*Exercise instructions*
Retype only what runs from the beginning of the data through the line with "sun.rotation_euler = sun_dir.to_track_quat('Z', 'Y').to_euler()"; please omit the pictures and keep every line exact.

*Data*
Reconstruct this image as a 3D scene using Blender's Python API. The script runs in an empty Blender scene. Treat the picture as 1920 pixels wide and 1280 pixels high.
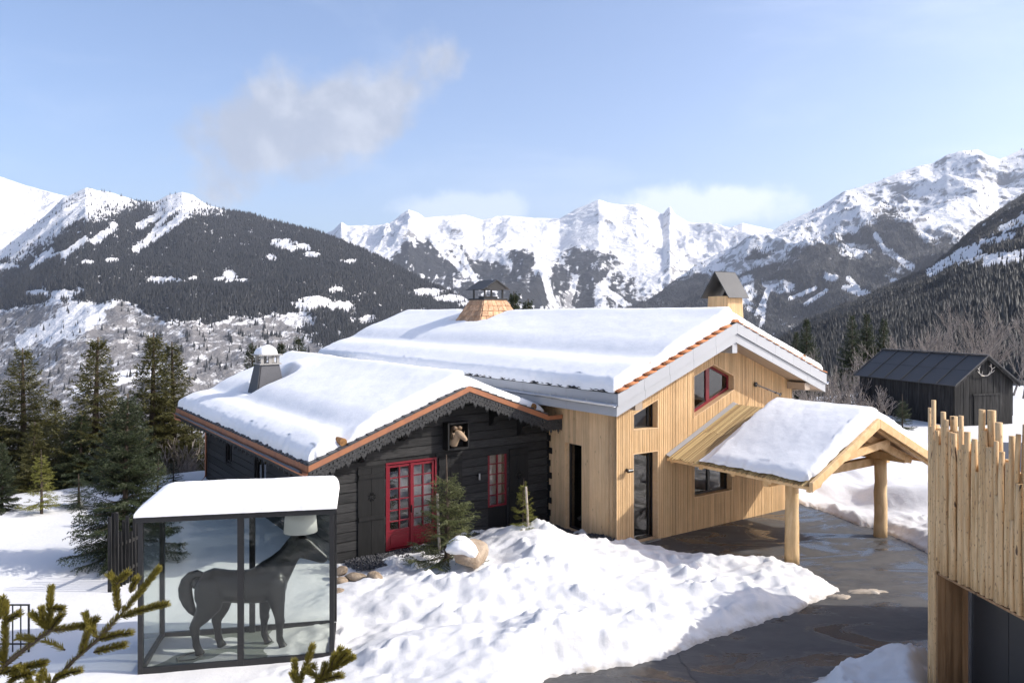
import bpy, bmesh, math, random
import numpy as np
from mathutils import Vector, Matrix
from mathutils.geometry import tessellate_polygon

scene = bpy.context.scene
COL = scene.collection
R = math.radians

# ------------------------------------------------------------------ camera
F_PX, CX, HY, CAM_Z = 1470.0, 960.0, 585.0, 6.5
cam_data = bpy.data.cameras.new("camera")
cam = bpy.data.objects.new("camera", cam_data)
COL.objects.link(cam)
cam.location = (0, 0, CAM_Z)
cam.rotation_euler = (R(90), 0, 0)
cam_data.sensor_width = 36.0
cam_data.lens = F_PX / 1920 * 36.0
cam_data.shift_y = -(640 - HY) / 1920
cam_data.clip_start = 0.1
cam_data.clip_end = 60000
scene.camera = cam

# ------------------------------------------------------------------ light
SUN_EL = R(35)
SUN_H = Vector((1.0, -0.06, 0)).normalized()          # horizontal direction towards the sun
sun_dir = Vector((SUN_H.x * math.cos(SUN_EL), SUN_H.y * math.cos(SUN_EL), math.sin(SUN_EL)))
sd = bpy.data.lights.new("sun", 'SUN')
sd.energy = 2.9
sd.angle = R(0.5)
sd.color = (1.0, 0.955, 0.89)
sun = bpy.data.objects.new("sun", sd)
COL.objects.link(sun)
sun.rotation_euler = sun_dir.to_track_quat('Z', 'Y').to_euler()

world = bpy.data.worlds.new("World")
scene.world = world
world.use_nodes = True
def build_world():
    nt = world.node_tree
    N, L = nt.nodes, nt.links
    N.clear()
    out = N.new('ShaderNodeOutputWorld')
    bg = N.new('ShaderNodeBackground')
    bg.inputs['Strength'].default_value = 0.15
    L.new(bg.outputs[0], out.inputs[0])
    sky = N.new('ShaderNodeTexSky')
    sky.sky_type = 'NISHITA'
    sky.sun_disc = False
    sky.sun_elevation = SUN_EL
    sky.sun_rotation = math.atan2(SUN_H.x, SUN_H.y)
    sky.altitude = 0
    sky.air_density = 0.75
    sky.dust_density = 2.4
    sky.ozone_density = 2.5
    tc = N.new('ShaderNodeTexCoord')
    def val(x):
        n = N.new('ShaderNodeValue'); n.outputs[0].default_value = x; return n.outputs[0]
    def m(op, a, b=None, c=None):
        n = N.new('ShaderNodeMath'); n.operation = op
        for i, x in enumerate((a, b, c)):
            if x is None: continue
            if isinstance(x, (int, float)): n.inputs[i].default_value = x
            else: L.new(x, n.inputs[i])
        return n.outputs[0]
    def noise(scale, detail, rough, vec, dist=0.0):
        n = N.new('ShaderNodeTexNoise')
        n.inputs['Scale'].default_value = scale
        n.inputs['Detail'].default_value = detail
        n.inputs['Roughness'].default_value = rough
        n.inputs['Distortion'].default_value = dist
        L.new(vec, n.inputs['Vector'])
        return n.outputs['Fac']
    def ramp(v, a, b):
        n = N.new('ShaderNodeMapRange'); n.interpolation_type = 'SMOOTHSTEP'
        n.inputs['From Min'].default_value = a; n.inputs['From Max'].default_value = b
        L.new(v, n.inputs['Value']); return n.outputs['Result']
    vec = tc.outputs['Generated']
    n1 = noise(5.0, 8, 0.58, vec, 0.3)
    n2 = noise(16.0, 6, 0.55, vec)
    def blob(px, py, sx, sz, tilt, amp):
        d = Vector(((px - CX) / F_PX, 1.0, (HY - py) / F_PX)).normalized()
        mp = N.new('ShaderNodeVectorMath'); mp.operation = 'SUBTRACT'
        L.new(vec, mp.inputs[0]); mp.inputs[1].default_value = d
        rt = N.new('ShaderNodeVectorRotate'); rt.rotation_type = 'Y_AXIS'
        L.new(mp.outputs[0], rt.inputs['Vector']); rt.inputs['Angle'].default_value = tilt
        sc = N.new('ShaderNodeVectorMath'); sc.operation = 'MULTIPLY'
        L.new(rt.outputs[0], sc.inputs[0]); sc.inputs[1].default_value = (1 / sx, 0.6 / sx, 1 / sz)
        ln = N.new('ShaderNodeVectorMath'); ln.operation = 'LENGTH'
        L.new(sc.outputs[0], ln.inputs[0])
        body = m('SUBTRACT', 1.0, ln.outputs['Value'])
        nn = m('ADD', m('MULTIPLY', m('SUBTRACT', n1, 0.5), 2.6), m('MULTIPLY', m('SUBTRACT', n2, 0.5), 1.1))
        return m('MULTIPLY', ramp(m('ADD', body, nn), 0.0, 0.55), amp)
    big = blob(570, 225, 0.20, 0.080, R(25), 0.85)
    tail = blob(505, 290, 0.13, 0.045, R(0), 0.55)
    w1 = blob(1310, 392, 0.12, 0.035, R(4), 0.6)
    w2 = blob(830, 395, 0.12, 0.03, R(0), 0.4)
    # thin high veil, everywhere in the sky alike
    sv = N.new('ShaderNodeVectorMath'); sv.operation = 'MULTIPLY'
    L.new(vec, sv.inputs[0]); sv.inputs[1].default_value = (1.0, 1.0, 3.2)
    veil = m('MULTIPLY', ramp(noise(3.0, 7, 0.6, sv.outputs[0], 0.4), 0.48, 0.85), 0.20)
    cl = N.new('ShaderNodeMixRGB')
    tint = N.new('ShaderNodeMixRGB'); tint.blend_type = 'MULTIPLY'; tint.inputs[0].default_value = 1.0
    L.new(sky.outputs[0], tint.inputs[1]); tint.inputs[2].default_value = (1.03, 1.0, 1.0, 1)
    L.new(tint.outputs[0], cl.inputs[1]); cl.inputs[2].default_value = (4.9, 5.1, 5.5, 1)
    L.new(m('MAXIMUM', veil, m('MAXIMUM', w1, w2)), cl.inputs[0])
    c2 = N.new('ShaderNodeMixRGB')
    cc = N.new('ShaderNodeMixRGB'); cc.inputs[1].default_value = (2.0, 2.2, 2.65, 1); cc.inputs[2].default_value = (2.9, 3.05, 3.4, 1)
    L.new(ramp(noise(11.0, 7, 0.6, vec, 0.2), 0.40, 0.66), cc.inputs[0])
    L.new(cl.outputs[0], c2.inputs[1]); L.new(cc.outputs[0], c2.inputs[2])
    L.new(m('MAXIMUM', big, tail), c2.inputs[0])
    L.new(c2.outputs[0], bg.inputs['Color'])
build_world()

scene.view_settings.view_transform = 'Standard'
scene.view_settings.look = 'None'
scene.view_settings.exposure = 0.84
scene.view_settings.gamma = 1.0
scene.view_settings.use_curve_mapping = False
scene.render.engine = 'CYCLES'
cy = scene.cycles
cy.use_denoising = True
cy.max_bounces = 8
cy.diffuse_bounces = 4
cy.glossy_bounces = 4
cy.transmission_bounces = 6
cy.transparent_max_bounces = 12
cy.volume_bounces = 0
cy.caustics_reflective = False
cy.caustics_refractive = False

# ------------------------------------------------------------------ helpers
def tag(o, label=None, cat=None, group=None, kind=None):
    if label: o["label"] = label
    if cat: o["category"] = cat
    if group: o["group"] = group
    if kind: o["kind"] = kind
    return o

def empty(name, loc=(0, 0, 0), rz=0.0, parent=None):
    o = bpy.data.objects.new(name, None)
    COL.objects.link(o)
    o.location = loc
    o.rotation_euler = (0, 0, rz)
    o.empty_display_size = 0.2
    if parent: o.parent = parent
    return o

def link_mesh(name, me, mat, parent=None, loc=None, rot=None, scale=None):
    o = bpy.data.objects.new(name, me)
    COL.objects.link(o)
    if mat and not me.materials: me.materials.append(mat)
    if parent: o.parent = parent
    if loc is not None: o.location = loc
    if rot is not None: o.rotation_euler = rot
    if scale is not None: o.scale = scale
    return o

def np_mesh(name, verts, faces, smooth=False):
    """verts (n,3) array, faces (m,k) array of one size"""
    verts = np.asarray(verts, dtype=np.float32); faces = np.asarray(faces, dtype=np.int32)
    me = bpy.data.meshes.new(name)
    me.vertices.add(len(verts)); me.vertices.foreach_set('co', verts.ravel())
    k = faces.shape[1]
    me.loops.add(faces.size); me.loops.foreach_set('vertex_index', faces.ravel())
    me.polygons.add(len(faces))
    me.polygons.foreach_set('loop_start', np.arange(0, faces.size, k, dtype=np.int32))
    me.polygons.foreach_set('loop_total', np.full(len(faces), k, dtype=np.int32))
    if smooth: me.polygons.foreach_set('use_smooth', np.ones(len(faces), dtype=bool))
    me.update(calc_edges=True)
    return me

def grid_faces(nr, nc):
    i = np.arange(nr - 1)[:, None] * nc + np.arange(nc - 1)[None, :]
    return np.stack([i, i + 1, i + nc + 1, i + nc], -1).reshape(-1, 4)

def attr(me, name, values):
    a = me.attributes.new(name, 'FLOAT', 'POINT')
    a.data.foreach_set('value', np.asarray(values, dtype=np.float32).ravel())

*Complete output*
Reconstruct this image as a 3D scene using Blender's Python API. The script runs in an empty Blender scene. Treat the picture as 1920 pixels wide and 1280 pixels high.
import bpy, bmesh, math, random
import numpy as np
from mathutils import Vector, Matrix
from mathutils.geometry import tessellate_polygon

scene = bpy.context.scene
COL = scene.collection
R = math.radians

# ------------------------------------------------------------------ camera
F_PX, CX, HY, CAM_Z = 1470.0, 960.0, 585.0, 6.5
cam_data = bpy.data.cameras.new("camera")
cam = bpy.data.objects.new("camera", cam_data)
COL.objects.link(cam)
cam.location = (0, 0, CAM_Z)
cam.rotation_euler = (R(90), 0, 0)
cam_data.sensor_width = 36.0
cam_data.lens = F_PX / 1920 * 36.0
cam_data.shift_y = -(640 - HY) / 1920
cam_data.clip_start = 0.1
cam_data.clip_end = 60000
scene.camera = cam

# ------------------------------------------------------------------ light
SUN_EL = R(35)
SUN_H = Vector((1.0, -0.06, 0)).normalized()          # horizontal direction towards the sun
sun_dir = Vector((SUN_H.x * math.cos(SUN_EL), SUN_H.y * math.cos(SUN_EL), math.sin(SUN_EL)))
sd = bpy.data.lights.new("sun", 'SUN')
sd.energy = 2.9
sd.angle = R(0.5)
sd.color = (1.0, 0.955, 0.89)
sun = bpy.data.objects.new("sun", sd)
COL.objects.link(sun)
sun.rotation_euler = sun_dir.to_track_quat('Z', 'Y').to_euler()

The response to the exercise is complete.